[start]
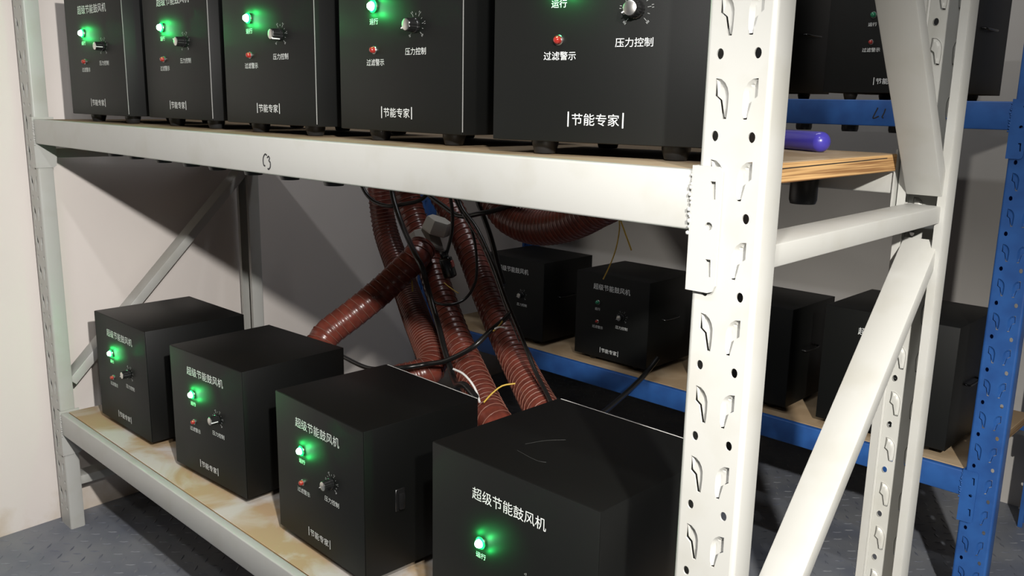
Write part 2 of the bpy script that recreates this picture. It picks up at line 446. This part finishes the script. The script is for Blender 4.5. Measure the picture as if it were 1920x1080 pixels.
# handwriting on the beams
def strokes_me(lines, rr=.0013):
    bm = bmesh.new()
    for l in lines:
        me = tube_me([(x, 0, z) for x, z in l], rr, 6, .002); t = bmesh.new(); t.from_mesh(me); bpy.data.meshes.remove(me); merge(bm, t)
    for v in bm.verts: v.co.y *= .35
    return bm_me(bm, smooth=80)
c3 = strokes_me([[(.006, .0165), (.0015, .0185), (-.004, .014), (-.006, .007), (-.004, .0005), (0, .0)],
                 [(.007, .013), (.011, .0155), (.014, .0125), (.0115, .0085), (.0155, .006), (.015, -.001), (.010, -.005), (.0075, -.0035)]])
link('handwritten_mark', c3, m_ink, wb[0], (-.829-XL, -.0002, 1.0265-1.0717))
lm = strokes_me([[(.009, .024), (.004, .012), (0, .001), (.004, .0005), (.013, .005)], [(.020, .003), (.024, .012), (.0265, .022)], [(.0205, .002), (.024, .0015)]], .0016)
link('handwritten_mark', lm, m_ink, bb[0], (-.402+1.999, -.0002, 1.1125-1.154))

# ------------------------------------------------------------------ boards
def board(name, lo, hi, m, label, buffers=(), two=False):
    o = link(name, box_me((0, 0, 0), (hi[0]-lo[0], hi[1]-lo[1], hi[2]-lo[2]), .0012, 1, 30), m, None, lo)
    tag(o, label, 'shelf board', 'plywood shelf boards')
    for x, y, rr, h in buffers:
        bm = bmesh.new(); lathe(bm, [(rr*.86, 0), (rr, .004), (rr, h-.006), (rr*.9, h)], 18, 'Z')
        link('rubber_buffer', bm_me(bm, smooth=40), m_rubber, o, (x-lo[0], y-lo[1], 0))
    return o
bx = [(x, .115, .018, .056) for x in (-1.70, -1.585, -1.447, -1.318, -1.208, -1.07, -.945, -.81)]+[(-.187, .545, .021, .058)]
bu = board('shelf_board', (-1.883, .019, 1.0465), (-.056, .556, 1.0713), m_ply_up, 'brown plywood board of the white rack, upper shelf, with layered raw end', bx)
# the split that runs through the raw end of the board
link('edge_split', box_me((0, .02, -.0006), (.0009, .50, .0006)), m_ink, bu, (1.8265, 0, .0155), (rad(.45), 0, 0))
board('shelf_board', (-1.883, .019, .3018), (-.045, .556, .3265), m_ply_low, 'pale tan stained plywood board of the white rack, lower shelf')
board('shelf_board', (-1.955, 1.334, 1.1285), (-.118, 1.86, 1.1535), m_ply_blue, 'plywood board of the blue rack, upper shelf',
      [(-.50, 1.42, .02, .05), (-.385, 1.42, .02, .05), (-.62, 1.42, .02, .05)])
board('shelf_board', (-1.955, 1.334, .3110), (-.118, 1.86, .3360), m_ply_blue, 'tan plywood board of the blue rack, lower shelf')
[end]
**EXERCISE AIM**. Reproduce the whole listing above word for word, but not its pictures.

**OUTPUT BELOW**.
Write part 2 of the bpy script that recreates this picture. It picks up at line 446. This part finishes the script. The script is for Blender 4.5. Measure the picture as if it were 1920x1080 pixels.
# handwriting on the beams
def strokes_me(lines, rr=.0013):
    bm = bmesh.new()
    for l in lines:
        me = tube_me([(x, 0, z) for x, z in l], rr, 6, .002); t = bmesh.new(); t.from_mesh(me); bpy.data.meshes.remove(me); merge(bm, t)
    for v in bm.verts: v.co.y *= .35
    return bm_me(bm, smooth=80)
c3 = strokes_me([[(.006, .0165), (.0015, .0185), (-.004, .014), (-.006, .007), (-.004, .0005), (0, .0)],
                 [(.007, .013), (.011, .0155), (.014, .0125), (.0115, .0085), (.0155, .006), (.015, -.001), (.010, -.005), (.0075, -.0035)]])
link('handwritten_mark', c3, m_ink, wb[0], (-.829-XL, -.0002, 1.0265-1.0717))
lm = strokes_me([[(.009, .024), (.004, .012), (0, .001), (.004, .0005), (.013, .005)], [(.020, .003), (.024, .012), (.0265, .022)], [(.0205, .002), (.024, .0015)]], .0016)
link('handwritten_mark', lm, m_ink, bb[0], (-.402+1.999, -.0002, 1.1125-1.154))

# ------------------------------------------------------------------ boards
def board(name, lo, hi, m, label, buffers=(), two=False):
    o = link(name, box_me((0, 0, 0), (hi[0]-lo[0], hi[1]-lo[1], hi[2]-lo[2]), .0012, 1, 30), m, None, lo)
    tag(o, label, 'shelf board', 'plywood shelf boards')
    for x, y, rr, h in buffers:
        bm = bmesh.new(); lathe(bm, [(rr*.86, 0), (rr, .004), (rr, h-.006), (rr*.9, h)], 18, 'Z')
        link('rubber_buffer', bm_me(bm, smooth=40), m_rubber, o, (x-lo[0], y-lo[1], 0))
    return o
bx = [(x, .115, .018, .056) for x in (-1.70, -1.585, -1.447, -1.318, -1.208, -1.07, -.945, -.81)]+[(-.187, .545, .021, .058)]
bu = board('shelf_board', (-1.883, .019, 1.0465), (-.056, .556, 1.0713), m_ply_up, 'brown plywood board of the white rack, upper shelf, with layered raw end', bx)
# the split that runs through the raw end of the board
link('edge_split', box_me((0, .02, -.0006), (.0009, .50, .0006)), m_ink, bu, (1.8265, 0, .0155), (rad(.45), 0, 0))
board('shelf_board', (-1.883, .019, .3018), (-.045, .556, .3265), m_ply_low, 'pale tan stained plywood board of the white rack, lower shelf')
board('shelf_board', (-1.955, 1.334, 1.1285), (-.118, 1.86, 1.1535), m_ply_blue, 'plywood board of the blue rack, upper shelf',
      [(-.50, 1.42, .02, .05), (-.385, 1.42, .02, .05), (-.62, 1.42, .02, .05)])
board('shelf_board', (-1.955, 1.334, .3110), (-.118, 1.86, .3360), m_ply_blue, 'tan plywood board of the blue rack, lower shelf')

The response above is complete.